Extract, word for word, every line from the one containing "Continue the Blender Python script for this scene: part 2, from" through the one containing "b.done('tub_steps')", with both end lines kept.
━━━━━━━━
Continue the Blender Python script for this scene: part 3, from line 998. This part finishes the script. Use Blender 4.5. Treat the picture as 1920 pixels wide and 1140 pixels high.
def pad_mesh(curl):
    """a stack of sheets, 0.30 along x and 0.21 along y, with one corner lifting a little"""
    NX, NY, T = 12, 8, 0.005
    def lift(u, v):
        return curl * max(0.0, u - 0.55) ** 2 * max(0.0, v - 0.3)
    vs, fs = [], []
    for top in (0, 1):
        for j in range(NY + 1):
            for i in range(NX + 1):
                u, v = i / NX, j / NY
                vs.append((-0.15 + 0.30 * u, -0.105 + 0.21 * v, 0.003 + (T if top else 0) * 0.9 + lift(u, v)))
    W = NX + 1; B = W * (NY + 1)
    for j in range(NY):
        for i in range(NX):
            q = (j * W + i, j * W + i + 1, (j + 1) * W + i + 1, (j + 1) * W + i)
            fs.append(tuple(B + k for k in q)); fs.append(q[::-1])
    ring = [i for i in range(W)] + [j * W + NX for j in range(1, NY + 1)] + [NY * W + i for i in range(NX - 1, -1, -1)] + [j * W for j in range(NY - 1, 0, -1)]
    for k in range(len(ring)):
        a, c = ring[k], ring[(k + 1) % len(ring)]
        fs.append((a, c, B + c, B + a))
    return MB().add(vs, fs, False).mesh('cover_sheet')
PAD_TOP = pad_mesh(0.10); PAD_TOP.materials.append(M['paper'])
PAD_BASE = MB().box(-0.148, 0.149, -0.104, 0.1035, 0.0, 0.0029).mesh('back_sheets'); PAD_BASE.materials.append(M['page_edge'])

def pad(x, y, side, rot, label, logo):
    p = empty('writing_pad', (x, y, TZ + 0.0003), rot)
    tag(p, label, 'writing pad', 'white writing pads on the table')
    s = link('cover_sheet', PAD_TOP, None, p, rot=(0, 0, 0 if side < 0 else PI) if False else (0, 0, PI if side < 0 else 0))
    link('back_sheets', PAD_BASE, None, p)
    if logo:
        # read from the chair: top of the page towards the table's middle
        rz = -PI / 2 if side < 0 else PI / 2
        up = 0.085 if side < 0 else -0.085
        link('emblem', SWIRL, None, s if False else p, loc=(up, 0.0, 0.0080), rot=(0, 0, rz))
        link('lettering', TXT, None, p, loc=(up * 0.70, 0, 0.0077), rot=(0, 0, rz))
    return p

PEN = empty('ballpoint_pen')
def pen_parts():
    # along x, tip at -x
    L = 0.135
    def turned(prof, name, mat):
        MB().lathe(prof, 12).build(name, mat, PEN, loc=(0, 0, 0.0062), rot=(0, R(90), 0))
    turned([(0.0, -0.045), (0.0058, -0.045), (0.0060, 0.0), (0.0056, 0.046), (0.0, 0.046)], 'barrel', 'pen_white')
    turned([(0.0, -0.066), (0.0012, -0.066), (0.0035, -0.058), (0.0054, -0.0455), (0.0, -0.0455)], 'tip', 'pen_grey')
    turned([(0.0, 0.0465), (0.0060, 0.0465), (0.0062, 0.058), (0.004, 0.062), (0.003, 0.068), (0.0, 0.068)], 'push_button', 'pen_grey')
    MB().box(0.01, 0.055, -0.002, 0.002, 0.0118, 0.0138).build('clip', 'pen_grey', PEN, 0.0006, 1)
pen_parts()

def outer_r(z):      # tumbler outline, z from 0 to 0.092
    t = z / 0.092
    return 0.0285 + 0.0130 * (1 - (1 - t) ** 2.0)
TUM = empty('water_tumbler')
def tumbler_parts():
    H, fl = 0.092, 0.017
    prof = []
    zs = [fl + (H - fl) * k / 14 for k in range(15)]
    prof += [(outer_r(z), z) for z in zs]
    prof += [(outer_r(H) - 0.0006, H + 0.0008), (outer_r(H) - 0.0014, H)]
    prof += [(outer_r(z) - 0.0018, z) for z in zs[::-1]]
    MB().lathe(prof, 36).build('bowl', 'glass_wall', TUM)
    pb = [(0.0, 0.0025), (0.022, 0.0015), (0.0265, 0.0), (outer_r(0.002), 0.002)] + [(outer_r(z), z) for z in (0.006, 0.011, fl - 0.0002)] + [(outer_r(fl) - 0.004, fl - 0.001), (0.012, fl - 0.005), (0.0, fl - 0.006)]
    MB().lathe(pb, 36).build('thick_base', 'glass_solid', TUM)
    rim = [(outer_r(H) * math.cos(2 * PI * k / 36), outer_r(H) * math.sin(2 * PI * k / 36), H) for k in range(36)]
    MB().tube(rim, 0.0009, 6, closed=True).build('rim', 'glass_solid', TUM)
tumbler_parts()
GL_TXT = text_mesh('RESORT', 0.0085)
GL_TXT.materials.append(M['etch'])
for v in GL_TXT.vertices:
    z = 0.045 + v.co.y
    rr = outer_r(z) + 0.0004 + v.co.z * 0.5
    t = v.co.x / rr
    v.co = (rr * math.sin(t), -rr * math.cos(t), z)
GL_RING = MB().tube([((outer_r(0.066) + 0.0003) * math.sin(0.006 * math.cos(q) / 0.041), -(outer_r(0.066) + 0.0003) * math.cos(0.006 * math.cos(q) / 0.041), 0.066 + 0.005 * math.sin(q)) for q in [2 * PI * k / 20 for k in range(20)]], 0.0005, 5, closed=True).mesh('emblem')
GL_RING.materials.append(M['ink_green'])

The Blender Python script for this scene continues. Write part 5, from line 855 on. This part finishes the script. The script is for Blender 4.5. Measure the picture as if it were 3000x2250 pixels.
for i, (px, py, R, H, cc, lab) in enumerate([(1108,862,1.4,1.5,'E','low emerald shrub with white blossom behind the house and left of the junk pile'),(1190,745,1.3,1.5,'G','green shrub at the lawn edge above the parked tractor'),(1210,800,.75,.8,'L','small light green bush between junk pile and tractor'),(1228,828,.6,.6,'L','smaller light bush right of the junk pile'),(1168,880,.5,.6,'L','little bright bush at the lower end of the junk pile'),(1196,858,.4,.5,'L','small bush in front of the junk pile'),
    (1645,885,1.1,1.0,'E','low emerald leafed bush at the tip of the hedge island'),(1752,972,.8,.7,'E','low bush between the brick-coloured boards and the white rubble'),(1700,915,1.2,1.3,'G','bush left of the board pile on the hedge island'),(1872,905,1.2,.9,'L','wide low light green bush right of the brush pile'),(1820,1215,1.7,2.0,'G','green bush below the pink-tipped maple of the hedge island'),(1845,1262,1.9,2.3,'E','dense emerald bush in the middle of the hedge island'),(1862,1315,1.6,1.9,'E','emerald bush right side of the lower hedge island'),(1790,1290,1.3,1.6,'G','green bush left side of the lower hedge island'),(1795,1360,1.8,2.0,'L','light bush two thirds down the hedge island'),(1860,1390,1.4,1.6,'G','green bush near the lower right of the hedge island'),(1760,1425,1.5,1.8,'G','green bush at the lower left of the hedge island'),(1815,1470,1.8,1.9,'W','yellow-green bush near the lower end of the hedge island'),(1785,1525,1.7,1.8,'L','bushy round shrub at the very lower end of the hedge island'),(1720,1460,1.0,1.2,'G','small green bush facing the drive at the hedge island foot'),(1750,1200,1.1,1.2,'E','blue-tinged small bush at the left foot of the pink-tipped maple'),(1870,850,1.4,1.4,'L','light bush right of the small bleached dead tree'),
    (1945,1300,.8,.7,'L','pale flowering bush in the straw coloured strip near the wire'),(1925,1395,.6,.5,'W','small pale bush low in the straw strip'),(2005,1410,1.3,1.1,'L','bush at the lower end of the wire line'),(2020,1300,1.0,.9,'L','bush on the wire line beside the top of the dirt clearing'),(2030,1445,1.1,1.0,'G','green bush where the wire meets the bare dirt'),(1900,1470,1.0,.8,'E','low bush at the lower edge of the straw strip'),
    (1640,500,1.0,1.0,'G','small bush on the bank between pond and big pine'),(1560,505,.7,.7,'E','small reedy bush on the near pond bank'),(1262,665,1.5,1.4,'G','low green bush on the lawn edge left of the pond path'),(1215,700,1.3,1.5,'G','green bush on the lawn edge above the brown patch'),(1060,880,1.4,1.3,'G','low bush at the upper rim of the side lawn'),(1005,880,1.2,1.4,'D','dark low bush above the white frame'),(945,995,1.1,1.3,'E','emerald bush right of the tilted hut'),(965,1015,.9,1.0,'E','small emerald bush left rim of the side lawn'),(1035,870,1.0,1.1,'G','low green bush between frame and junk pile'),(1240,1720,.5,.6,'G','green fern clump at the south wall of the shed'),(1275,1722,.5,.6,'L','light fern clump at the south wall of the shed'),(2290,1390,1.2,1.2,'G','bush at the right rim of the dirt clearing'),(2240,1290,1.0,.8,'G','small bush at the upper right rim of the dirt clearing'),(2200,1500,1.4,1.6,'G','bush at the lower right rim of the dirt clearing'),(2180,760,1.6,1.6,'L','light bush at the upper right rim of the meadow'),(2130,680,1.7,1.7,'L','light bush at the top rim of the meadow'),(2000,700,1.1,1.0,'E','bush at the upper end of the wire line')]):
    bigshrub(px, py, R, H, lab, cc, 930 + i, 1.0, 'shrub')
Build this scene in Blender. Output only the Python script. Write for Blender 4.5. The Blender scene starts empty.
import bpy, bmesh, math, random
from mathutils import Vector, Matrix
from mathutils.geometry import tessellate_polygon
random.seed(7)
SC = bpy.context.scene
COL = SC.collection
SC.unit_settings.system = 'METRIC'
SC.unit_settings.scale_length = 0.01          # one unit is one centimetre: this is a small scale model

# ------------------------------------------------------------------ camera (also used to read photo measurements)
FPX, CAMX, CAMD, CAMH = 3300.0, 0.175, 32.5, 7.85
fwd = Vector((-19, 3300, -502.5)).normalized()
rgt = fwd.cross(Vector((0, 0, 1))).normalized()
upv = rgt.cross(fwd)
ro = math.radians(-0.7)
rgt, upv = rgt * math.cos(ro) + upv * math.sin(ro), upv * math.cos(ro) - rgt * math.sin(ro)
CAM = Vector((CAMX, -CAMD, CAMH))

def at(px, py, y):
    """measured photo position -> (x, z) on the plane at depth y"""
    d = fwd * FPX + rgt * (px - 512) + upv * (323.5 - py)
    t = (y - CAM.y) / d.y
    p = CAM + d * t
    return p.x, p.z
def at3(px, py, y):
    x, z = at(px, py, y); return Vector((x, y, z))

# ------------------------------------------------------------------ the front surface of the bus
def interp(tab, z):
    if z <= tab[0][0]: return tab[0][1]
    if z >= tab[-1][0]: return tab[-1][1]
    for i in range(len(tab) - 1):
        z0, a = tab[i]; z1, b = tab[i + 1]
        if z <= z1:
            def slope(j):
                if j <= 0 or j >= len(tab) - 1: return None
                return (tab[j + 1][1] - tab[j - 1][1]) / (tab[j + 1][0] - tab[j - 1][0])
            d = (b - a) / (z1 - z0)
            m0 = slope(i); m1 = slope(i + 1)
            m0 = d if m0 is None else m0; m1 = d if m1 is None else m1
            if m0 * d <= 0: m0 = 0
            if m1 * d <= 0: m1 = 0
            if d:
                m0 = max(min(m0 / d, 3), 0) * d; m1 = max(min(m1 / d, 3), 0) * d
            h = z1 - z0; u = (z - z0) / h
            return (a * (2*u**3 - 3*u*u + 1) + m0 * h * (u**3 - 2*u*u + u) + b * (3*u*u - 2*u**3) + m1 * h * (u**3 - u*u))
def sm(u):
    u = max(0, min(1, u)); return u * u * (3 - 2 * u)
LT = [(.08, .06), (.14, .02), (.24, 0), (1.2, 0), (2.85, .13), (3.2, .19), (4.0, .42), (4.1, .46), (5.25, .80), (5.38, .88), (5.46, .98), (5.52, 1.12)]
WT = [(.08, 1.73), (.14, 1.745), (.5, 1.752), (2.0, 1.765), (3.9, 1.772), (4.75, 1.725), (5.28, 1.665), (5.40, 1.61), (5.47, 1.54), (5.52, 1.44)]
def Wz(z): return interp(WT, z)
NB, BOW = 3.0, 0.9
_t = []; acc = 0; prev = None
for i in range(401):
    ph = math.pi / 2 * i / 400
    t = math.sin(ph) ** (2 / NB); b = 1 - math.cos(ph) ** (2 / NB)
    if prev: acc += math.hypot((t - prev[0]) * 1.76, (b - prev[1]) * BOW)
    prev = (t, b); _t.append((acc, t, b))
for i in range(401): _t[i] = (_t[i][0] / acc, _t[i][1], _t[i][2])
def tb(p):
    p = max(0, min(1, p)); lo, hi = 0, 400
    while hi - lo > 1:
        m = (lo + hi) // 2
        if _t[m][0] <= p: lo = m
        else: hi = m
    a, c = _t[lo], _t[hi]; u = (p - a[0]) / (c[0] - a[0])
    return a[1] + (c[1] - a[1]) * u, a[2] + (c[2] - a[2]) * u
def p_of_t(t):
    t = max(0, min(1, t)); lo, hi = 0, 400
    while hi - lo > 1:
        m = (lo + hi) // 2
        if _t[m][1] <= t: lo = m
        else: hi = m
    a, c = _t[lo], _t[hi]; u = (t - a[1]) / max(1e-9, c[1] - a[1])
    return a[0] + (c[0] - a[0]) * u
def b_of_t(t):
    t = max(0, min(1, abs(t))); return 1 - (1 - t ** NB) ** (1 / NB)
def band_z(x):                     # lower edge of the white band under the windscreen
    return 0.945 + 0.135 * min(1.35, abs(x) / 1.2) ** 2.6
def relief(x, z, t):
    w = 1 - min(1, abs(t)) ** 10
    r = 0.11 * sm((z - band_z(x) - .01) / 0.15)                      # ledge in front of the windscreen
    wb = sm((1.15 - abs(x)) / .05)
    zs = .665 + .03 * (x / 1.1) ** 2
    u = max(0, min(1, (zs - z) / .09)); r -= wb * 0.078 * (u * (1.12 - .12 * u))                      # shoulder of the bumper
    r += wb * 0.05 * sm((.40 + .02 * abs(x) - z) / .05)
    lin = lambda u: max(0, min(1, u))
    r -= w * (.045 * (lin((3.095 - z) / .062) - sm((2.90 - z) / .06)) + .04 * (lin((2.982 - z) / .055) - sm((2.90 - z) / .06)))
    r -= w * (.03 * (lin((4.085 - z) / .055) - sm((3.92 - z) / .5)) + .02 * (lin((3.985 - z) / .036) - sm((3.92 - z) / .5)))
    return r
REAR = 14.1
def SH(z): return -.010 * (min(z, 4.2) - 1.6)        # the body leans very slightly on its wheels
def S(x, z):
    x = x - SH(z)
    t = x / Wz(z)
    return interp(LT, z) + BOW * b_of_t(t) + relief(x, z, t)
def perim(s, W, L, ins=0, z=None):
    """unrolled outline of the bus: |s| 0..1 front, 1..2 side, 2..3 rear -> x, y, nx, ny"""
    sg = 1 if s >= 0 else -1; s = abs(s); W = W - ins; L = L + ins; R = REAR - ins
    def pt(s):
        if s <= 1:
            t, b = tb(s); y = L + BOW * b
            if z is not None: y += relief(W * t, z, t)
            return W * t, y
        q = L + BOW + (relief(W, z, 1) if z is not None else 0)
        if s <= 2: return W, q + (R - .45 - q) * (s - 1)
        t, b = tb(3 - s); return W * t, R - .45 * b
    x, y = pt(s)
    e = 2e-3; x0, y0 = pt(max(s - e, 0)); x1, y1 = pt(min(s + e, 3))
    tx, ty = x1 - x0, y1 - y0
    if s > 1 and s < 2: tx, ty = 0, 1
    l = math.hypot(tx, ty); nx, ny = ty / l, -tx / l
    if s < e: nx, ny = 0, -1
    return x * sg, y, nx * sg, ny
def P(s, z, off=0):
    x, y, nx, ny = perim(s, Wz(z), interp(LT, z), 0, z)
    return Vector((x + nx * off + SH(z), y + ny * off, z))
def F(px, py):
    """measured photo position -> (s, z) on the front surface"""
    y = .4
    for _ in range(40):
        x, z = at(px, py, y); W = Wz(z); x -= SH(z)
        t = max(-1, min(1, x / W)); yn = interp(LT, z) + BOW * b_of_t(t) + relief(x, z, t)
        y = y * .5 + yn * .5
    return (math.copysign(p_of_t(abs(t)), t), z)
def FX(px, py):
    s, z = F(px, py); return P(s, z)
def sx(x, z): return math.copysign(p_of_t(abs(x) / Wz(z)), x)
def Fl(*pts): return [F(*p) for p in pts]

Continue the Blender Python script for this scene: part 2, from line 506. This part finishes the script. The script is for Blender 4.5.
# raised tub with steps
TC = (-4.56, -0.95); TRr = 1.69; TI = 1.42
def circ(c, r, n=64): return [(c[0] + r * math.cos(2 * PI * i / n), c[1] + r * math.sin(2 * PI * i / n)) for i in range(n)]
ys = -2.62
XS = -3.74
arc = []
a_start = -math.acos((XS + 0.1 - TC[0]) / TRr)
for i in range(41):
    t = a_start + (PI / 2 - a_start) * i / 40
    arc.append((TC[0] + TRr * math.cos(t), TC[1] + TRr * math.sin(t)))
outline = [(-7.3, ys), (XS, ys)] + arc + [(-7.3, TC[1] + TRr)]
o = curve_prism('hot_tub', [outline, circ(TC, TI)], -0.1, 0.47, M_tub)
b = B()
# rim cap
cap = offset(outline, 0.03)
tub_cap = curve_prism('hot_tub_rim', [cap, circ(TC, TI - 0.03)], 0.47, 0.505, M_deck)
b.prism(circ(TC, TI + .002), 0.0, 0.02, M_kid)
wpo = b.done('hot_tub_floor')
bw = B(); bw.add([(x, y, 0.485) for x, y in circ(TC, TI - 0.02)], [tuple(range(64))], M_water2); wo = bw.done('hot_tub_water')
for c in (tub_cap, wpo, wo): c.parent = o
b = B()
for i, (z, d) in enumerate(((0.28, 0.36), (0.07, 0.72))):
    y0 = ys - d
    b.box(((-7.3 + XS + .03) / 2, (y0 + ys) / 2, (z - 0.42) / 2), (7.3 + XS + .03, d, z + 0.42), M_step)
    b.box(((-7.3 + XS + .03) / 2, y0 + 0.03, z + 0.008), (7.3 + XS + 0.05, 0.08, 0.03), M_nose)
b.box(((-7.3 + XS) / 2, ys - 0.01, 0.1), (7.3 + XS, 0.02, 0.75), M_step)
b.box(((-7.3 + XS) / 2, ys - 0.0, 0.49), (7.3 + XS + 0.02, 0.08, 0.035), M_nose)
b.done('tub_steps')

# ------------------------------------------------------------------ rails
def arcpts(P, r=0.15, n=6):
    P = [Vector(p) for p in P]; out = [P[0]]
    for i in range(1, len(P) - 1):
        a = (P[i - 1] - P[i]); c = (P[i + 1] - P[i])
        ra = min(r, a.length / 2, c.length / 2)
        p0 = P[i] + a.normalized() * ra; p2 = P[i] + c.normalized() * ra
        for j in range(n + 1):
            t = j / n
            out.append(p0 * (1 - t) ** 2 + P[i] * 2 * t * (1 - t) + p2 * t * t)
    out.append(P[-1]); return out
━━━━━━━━
* [PROBLEM SOLUTION]
Continue the Blender Python script for this scene: part 2, from line 506. This part finishes the script. The script is for Blender 4.5.
# raised tub with steps
TC = (-4.56, -0.95); TRr = 1.69; TI = 1.42
def circ(c, r, n=64): return [(c[0] + r * math.cos(2 * PI * i / n), c[1] + r * math.sin(2 * PI * i / n)) for i in range(n)]
ys = -2.62
XS = -3.74
arc = []
a_start = -math.acos((XS + 0.1 - TC[0]) / TRr)
for i in range(41):
    t = a_start + (PI / 2 - a_start) * i / 40
    arc.append((TC[0] + TRr * math.cos(t), TC[1] + TRr * math.sin(t)))
outline = [(-7.3, ys), (XS, ys)] + arc + [(-7.3, TC[1] + TRr)]
o = curve_prism('hot_tub', [outline, circ(TC, TI)], -0.1, 0.47, M_tub)
b = B()
# rim cap
cap = offset(outline, 0.03)
tub_cap = curve_prism('hot_tub_rim', [cap, circ(TC, TI - 0.03)], 0.47, 0.505, M_deck)
b.prism(circ(TC, TI + .002), 0.0, 0.02, M_kid)
wpo = b.done('hot_tub_floor')
bw = B(); bw.add([(x, y, 0.485) for x, y in circ(TC, TI - 0.02)], [tuple(range(64))], M_water2); wo = bw.done('hot_tub_water')
for c in (tub_cap, wpo, wo): c.parent = o
b = B()
for i, (z, d) in enumerate(((0.28, 0.36), (0.07, 0.72))):
    y0 = ys - d
    b.box(((-7.3 + XS + .03) / 2, (y0 + ys) / 2, (z - 0.42) / 2), (7.3 + XS + .03, d, z + 0.42), M_step)
    b.box(((-7.3 + XS + .03) / 2, y0 + 0.03, z + 0.008), (7.3 + XS + 0.05, 0.08, 0.03), M_nose)
b.box(((-7.3 + XS) / 2, ys - 0.01, 0.1), (7.3 + XS, 0.02, 0.75), M_step)
b.box(((-7.3 + XS) / 2, ys - 0.0, 0.49), (7.3 + XS + 0.02, 0.08, 0.035), M_nose)
b.done('tub_steps')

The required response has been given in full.